**Task details:** Retype exactly the lines below, beginning with the first and ending with the line where "return tag(o, label, cat, group)" appears.

**Information supplied:**
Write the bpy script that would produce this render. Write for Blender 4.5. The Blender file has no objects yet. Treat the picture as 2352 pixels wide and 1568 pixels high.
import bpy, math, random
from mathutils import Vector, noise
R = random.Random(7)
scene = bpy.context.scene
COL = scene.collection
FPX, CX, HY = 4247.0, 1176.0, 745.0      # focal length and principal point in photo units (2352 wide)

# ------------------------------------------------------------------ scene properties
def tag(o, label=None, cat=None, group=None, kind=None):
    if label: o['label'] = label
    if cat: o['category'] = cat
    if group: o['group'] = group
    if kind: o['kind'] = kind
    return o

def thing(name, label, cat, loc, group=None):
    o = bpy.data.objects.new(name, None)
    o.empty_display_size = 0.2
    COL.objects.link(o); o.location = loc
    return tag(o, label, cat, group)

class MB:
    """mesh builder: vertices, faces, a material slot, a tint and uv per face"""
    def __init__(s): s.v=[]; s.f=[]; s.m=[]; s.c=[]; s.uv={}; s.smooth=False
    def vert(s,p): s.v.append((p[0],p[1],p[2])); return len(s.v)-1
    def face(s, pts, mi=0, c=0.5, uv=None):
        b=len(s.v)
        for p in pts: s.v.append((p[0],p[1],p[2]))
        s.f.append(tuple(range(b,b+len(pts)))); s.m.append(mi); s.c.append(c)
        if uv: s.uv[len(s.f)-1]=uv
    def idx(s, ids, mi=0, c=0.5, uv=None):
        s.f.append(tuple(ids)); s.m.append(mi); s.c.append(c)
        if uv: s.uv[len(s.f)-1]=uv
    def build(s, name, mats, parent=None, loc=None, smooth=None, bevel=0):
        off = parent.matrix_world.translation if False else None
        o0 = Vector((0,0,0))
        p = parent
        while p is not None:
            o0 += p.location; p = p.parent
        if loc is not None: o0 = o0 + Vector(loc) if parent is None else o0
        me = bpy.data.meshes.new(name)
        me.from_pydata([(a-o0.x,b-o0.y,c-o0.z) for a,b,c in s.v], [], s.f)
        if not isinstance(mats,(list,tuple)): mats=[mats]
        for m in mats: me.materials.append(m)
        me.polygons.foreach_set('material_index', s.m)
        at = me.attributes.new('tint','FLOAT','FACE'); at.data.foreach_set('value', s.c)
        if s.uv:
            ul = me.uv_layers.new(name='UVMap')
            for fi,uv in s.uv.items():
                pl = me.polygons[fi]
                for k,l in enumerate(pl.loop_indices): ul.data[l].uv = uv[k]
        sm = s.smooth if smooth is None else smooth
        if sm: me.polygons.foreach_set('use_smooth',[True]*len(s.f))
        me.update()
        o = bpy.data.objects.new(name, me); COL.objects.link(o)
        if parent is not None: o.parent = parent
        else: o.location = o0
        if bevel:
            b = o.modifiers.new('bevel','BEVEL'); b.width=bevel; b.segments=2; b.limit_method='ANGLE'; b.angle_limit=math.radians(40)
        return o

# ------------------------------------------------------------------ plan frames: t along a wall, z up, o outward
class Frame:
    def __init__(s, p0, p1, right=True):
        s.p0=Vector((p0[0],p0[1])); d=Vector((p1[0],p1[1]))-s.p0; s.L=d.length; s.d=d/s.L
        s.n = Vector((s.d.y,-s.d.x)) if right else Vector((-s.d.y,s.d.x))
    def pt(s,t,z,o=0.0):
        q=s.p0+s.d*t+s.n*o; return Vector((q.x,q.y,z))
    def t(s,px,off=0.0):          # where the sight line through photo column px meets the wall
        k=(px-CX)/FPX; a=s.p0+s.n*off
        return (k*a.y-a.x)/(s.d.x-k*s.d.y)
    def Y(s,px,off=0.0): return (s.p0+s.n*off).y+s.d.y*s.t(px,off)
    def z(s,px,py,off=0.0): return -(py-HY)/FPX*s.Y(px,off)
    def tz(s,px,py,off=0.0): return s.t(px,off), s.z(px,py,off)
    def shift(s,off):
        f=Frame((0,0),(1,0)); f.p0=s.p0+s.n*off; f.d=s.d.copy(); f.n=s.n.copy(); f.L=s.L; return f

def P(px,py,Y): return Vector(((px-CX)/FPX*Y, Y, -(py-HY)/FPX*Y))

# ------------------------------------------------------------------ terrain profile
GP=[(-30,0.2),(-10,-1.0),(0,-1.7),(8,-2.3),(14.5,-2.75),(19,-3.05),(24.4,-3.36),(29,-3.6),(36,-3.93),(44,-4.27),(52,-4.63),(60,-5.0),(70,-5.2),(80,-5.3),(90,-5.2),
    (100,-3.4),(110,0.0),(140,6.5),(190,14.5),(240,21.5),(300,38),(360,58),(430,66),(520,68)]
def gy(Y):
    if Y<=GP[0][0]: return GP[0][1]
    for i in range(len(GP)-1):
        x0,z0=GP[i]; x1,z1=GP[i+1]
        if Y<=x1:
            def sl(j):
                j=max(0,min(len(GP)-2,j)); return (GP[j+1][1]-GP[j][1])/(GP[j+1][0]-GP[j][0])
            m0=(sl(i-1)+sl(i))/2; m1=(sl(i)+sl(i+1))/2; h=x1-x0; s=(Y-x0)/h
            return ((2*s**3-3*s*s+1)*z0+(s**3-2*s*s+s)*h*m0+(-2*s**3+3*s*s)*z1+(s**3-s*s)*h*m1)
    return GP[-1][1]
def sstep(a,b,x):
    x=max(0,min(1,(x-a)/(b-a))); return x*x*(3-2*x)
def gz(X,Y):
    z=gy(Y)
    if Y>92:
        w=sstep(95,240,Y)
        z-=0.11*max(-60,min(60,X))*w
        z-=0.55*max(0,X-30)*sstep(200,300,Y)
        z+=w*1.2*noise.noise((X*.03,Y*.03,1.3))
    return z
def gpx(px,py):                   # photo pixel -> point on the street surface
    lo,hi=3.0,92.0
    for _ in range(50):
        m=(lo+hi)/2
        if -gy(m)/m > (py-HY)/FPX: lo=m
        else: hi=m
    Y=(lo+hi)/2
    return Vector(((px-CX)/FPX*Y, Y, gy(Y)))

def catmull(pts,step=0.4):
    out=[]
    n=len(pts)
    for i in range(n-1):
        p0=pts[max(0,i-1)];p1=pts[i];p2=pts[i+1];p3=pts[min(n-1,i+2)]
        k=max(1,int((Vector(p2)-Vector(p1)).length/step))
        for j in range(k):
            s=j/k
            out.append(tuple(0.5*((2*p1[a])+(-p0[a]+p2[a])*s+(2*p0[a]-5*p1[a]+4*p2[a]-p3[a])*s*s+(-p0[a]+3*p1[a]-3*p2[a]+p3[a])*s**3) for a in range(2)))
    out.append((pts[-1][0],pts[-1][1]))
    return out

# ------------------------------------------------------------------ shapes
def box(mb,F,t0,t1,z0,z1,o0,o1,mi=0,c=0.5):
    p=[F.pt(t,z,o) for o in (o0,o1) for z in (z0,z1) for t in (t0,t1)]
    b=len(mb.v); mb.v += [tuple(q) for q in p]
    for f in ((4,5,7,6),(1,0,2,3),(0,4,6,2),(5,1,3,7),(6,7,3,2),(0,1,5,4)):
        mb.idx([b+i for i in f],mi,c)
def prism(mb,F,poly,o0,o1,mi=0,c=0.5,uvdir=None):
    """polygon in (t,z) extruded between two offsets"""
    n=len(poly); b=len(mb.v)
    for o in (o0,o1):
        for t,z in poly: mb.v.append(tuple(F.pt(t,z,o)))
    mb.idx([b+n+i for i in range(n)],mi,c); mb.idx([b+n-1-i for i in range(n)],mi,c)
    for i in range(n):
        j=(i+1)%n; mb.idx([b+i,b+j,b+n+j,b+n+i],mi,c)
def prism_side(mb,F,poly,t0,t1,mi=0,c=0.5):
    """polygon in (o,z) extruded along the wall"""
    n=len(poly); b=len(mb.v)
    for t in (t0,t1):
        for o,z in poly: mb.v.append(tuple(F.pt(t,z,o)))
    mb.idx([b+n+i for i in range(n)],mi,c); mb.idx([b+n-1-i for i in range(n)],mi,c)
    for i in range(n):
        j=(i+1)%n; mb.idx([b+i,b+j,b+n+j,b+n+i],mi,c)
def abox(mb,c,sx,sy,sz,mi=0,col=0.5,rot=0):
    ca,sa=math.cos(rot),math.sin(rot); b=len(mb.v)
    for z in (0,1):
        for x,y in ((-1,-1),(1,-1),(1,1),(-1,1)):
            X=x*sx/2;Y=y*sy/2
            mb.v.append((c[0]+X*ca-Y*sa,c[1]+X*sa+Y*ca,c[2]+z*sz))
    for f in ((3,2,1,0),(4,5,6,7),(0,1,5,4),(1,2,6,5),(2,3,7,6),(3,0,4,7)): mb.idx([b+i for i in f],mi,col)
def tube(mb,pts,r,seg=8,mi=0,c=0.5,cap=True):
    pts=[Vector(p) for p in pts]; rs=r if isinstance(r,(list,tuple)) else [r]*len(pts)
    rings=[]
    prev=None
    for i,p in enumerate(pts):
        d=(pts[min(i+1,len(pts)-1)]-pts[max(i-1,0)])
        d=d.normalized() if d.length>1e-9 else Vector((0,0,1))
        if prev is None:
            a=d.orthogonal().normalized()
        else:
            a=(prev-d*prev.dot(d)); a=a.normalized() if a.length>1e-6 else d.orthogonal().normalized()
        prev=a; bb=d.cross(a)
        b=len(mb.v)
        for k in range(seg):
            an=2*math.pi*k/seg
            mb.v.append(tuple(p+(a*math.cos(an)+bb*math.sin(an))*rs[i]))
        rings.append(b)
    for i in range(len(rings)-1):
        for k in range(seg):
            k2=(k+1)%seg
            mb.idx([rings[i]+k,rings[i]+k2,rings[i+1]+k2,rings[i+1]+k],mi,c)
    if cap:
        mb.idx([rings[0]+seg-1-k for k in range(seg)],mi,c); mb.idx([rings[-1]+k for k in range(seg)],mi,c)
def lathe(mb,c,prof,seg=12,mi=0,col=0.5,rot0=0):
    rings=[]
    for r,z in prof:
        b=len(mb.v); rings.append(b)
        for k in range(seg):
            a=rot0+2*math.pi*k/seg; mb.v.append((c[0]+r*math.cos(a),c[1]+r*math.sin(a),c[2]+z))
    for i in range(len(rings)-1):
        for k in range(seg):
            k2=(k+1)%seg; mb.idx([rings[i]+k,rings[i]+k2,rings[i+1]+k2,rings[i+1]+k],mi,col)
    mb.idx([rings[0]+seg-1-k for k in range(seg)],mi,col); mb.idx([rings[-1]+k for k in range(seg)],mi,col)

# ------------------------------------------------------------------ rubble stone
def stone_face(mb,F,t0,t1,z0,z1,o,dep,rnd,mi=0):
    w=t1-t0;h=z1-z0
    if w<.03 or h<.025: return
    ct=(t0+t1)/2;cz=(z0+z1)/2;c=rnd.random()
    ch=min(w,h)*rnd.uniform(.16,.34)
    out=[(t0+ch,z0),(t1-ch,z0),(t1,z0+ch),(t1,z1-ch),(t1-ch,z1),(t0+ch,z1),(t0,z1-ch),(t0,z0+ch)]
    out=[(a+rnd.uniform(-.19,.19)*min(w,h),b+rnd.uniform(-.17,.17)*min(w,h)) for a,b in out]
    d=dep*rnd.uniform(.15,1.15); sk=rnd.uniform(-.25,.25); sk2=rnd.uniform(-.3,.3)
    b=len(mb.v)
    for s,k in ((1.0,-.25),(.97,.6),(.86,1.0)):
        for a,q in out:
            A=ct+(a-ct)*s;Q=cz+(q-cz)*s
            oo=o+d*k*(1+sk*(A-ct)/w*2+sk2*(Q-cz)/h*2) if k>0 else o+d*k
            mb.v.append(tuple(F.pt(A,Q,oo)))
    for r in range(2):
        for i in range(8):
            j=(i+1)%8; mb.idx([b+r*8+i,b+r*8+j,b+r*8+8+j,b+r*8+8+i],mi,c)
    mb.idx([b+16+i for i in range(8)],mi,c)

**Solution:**
Write the bpy script that would produce this render. Write for Blender 4.5. The Blender file has no objects yet. Treat the picture as 2352 pixels wide and 1568 pixels high.
import bpy, math, random
from mathutils import Vector, noise
R = random.Random(7)
scene = bpy.context.scene
COL = scene.collection
FPX, CX, HY = 4247.0, 1176.0, 745.0      # focal length and principal point in photo units (2352 wide)

# ------------------------------------------------------------------ scene properties
def tag(o, label=None, cat=None, group=None, kind=None):
    if label: o['label'] = label
    if cat: o['category'] = cat
    if group: o['group'] = group
    if kind: o['kind'] = kind
    return o

def thing(name, label, cat, loc, group=None):
    o = bpy.data.objects.new(name, None)
    o.empty_display_size = 0.2
    COL.objects.link(o); o.location = loc
    return tag(o, label, cat, group)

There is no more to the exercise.